Objective:
Repeat verbatim only the lines from the opening of the material below through the one that contains "b.build('dot_row', ink, e)".

Data:
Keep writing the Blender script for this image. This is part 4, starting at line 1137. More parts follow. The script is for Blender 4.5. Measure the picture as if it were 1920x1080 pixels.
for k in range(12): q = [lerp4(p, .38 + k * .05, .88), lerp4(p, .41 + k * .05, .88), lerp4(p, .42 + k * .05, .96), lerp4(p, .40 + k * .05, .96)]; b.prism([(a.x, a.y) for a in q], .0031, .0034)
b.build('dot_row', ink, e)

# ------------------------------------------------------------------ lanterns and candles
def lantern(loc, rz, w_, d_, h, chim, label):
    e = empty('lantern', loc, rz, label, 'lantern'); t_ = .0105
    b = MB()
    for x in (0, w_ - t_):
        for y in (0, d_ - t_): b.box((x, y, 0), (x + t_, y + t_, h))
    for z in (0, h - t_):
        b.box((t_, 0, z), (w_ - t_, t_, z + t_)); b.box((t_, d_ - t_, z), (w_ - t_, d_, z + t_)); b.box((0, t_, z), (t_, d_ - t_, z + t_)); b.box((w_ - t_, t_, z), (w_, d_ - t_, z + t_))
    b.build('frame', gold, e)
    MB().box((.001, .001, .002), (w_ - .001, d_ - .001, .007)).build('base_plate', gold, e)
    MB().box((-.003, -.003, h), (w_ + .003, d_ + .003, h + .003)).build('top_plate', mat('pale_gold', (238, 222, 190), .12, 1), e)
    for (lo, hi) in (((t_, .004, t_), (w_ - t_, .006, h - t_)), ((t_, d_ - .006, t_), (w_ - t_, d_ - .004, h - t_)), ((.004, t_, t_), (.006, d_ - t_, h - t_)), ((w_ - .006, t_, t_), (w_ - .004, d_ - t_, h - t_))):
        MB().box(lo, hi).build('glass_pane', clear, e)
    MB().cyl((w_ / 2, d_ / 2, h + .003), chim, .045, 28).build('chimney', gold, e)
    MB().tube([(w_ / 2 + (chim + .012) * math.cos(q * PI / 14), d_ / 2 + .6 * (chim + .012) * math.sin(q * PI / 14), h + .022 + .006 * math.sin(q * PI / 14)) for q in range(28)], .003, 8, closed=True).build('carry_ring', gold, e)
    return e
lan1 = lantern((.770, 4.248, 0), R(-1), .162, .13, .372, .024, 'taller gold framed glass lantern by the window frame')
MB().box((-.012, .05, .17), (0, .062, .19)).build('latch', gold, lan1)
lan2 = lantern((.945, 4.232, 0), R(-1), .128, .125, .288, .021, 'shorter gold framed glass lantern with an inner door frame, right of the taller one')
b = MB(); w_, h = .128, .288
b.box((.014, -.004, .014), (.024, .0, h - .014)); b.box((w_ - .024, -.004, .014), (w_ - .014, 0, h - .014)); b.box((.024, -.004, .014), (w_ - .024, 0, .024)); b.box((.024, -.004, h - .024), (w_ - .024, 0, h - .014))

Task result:
Keep writing the Blender script for this image. This is part 4, starting at line 1137. More parts follow. The script is for Blender 4.5. Measure the picture as if it were 1920x1080 pixels.
for k in range(12): q = [lerp4(p, .38 + k * .05, .88), lerp4(p, .41 + k * .05, .88), lerp4(p, .42 + k * .05, .96), lerp4(p, .40 + k * .05, .96)]; b.prism([(a.x, a.y) for a in q], .0031, .0034)
b.build('dot_row', ink, e)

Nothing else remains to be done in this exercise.